**Direction:** Return the first line, the line containing "R = math.radians", and every line between them, exactly as they stand.

**Given information:**
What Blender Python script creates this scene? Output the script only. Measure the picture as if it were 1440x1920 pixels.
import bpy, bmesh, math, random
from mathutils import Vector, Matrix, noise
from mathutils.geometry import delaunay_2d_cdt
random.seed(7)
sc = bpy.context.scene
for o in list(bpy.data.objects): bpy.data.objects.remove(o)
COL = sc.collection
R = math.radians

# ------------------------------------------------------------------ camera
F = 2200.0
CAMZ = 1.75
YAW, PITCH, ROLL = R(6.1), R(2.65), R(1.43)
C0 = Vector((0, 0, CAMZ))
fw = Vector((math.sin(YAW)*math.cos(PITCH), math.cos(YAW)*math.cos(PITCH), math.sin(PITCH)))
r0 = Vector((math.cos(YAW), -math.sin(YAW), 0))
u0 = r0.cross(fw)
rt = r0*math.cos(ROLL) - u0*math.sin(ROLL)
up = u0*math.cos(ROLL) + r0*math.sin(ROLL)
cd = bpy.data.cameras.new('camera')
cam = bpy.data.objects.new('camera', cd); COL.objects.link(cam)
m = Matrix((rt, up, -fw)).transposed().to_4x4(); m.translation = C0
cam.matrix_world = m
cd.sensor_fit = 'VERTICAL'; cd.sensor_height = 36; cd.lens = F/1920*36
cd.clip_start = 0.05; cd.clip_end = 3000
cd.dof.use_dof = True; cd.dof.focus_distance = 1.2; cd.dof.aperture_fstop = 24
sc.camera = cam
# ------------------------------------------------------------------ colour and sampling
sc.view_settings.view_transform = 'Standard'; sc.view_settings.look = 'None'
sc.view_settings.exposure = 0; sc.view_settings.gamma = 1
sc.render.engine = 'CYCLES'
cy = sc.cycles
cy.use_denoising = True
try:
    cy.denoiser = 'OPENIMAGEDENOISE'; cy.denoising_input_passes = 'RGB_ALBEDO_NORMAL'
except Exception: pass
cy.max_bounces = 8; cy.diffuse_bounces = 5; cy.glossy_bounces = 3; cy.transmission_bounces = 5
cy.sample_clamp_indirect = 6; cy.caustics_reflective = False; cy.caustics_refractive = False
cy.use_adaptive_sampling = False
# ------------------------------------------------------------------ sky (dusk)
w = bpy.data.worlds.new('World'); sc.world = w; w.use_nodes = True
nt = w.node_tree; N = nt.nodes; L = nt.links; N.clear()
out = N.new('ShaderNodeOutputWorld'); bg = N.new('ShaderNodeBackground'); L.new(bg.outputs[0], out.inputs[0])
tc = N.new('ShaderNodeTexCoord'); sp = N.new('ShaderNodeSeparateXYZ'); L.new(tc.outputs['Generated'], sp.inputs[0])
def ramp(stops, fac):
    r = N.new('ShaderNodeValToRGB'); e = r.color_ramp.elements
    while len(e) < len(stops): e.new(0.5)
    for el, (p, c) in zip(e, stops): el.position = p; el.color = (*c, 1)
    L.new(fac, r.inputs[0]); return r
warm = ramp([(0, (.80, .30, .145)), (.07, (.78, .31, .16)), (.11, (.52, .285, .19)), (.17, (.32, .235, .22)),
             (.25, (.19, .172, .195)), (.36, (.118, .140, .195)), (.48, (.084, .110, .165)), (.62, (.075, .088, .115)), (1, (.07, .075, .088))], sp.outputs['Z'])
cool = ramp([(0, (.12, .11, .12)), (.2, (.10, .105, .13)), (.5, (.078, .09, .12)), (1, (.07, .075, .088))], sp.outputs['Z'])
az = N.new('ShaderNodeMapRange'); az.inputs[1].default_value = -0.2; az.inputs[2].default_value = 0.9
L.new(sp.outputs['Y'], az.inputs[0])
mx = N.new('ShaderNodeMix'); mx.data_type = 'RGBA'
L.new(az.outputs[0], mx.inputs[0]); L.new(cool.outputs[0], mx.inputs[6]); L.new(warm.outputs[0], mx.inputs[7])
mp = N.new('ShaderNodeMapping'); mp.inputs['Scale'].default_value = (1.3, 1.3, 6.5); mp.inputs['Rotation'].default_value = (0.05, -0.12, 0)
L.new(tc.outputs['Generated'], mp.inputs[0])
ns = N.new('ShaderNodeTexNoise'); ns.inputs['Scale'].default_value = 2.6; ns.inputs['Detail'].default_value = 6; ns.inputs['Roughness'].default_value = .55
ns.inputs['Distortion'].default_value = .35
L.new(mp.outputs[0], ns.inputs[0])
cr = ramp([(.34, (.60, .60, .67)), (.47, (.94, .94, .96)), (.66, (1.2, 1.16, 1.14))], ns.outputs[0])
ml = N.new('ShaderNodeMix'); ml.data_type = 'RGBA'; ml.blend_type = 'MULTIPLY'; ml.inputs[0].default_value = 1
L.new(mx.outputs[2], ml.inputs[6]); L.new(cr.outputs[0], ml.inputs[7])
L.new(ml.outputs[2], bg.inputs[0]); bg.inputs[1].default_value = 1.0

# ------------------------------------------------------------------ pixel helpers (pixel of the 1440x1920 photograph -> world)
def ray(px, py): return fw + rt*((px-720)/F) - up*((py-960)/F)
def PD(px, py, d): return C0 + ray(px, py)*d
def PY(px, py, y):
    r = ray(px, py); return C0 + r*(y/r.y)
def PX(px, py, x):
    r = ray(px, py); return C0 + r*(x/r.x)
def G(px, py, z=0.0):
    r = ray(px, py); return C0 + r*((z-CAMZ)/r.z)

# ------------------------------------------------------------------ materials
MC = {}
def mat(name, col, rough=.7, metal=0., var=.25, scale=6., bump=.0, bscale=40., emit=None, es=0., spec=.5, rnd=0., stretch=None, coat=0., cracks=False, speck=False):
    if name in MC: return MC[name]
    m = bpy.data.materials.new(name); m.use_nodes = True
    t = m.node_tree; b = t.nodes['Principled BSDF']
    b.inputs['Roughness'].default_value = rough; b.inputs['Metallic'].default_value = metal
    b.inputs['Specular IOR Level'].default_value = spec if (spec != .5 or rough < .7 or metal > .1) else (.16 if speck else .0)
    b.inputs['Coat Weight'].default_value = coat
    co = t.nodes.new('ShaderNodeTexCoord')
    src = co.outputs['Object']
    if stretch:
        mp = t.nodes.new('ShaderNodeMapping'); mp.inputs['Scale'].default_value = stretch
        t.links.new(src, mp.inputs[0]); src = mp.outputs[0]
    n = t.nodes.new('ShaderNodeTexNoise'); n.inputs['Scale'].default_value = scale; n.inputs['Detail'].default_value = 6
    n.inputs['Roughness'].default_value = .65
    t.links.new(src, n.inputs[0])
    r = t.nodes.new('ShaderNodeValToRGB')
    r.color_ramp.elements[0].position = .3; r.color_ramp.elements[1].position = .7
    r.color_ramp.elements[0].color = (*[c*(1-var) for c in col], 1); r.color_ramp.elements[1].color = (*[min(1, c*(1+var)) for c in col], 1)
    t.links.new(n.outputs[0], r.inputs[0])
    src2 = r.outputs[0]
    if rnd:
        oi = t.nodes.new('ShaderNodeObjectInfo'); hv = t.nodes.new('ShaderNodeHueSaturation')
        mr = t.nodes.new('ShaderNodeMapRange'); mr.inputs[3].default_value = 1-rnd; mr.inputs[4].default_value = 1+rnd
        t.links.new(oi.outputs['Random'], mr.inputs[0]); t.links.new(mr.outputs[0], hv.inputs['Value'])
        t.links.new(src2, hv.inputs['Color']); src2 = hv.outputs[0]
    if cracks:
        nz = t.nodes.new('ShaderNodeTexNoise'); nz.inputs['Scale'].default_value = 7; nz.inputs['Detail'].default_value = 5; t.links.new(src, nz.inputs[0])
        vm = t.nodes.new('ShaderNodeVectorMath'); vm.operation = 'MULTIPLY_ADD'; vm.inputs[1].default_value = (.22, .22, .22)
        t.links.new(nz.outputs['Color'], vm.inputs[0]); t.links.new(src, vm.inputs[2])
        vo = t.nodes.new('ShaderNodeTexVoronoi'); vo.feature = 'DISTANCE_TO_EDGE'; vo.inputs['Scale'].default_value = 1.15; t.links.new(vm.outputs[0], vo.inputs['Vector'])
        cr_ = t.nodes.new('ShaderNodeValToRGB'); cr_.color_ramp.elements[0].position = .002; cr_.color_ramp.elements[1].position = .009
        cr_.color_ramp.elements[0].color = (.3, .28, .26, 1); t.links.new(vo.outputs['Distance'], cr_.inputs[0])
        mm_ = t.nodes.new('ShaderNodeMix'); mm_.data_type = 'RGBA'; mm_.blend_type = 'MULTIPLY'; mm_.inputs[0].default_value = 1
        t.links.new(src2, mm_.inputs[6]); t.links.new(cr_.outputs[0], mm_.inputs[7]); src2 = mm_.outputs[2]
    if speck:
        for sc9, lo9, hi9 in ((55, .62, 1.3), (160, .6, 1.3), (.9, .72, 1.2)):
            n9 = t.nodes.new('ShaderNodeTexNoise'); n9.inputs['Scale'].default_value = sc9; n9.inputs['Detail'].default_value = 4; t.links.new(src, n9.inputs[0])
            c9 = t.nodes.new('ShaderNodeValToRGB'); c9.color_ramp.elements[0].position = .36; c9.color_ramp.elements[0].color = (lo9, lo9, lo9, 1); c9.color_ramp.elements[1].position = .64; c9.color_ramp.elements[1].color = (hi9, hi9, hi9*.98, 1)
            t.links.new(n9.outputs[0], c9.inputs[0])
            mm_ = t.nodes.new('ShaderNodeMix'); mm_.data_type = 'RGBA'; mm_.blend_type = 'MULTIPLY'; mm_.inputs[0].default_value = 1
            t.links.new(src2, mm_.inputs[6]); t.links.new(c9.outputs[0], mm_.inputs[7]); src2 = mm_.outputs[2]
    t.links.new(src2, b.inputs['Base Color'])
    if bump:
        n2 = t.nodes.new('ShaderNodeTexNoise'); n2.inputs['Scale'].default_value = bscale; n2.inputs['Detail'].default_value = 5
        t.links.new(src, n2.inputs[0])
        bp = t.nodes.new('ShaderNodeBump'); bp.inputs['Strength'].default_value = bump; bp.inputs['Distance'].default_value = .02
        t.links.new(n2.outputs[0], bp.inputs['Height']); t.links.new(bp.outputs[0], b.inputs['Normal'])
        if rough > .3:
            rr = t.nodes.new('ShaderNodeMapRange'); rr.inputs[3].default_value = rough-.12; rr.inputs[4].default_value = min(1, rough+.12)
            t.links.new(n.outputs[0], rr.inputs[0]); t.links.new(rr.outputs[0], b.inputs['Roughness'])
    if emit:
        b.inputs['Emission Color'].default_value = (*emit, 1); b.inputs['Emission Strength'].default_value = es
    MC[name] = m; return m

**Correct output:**
What Blender Python script creates this scene? Output the script only. Measure the picture as if it were 1440x1920 pixels.
import bpy, bmesh, math, random
from mathutils import Vector, Matrix, noise
from mathutils.geometry import delaunay_2d_cdt
random.seed(7)
sc = bpy.context.scene
for o in list(bpy.data.objects): bpy.data.objects.remove(o)
COL = sc.collection
R = math.radians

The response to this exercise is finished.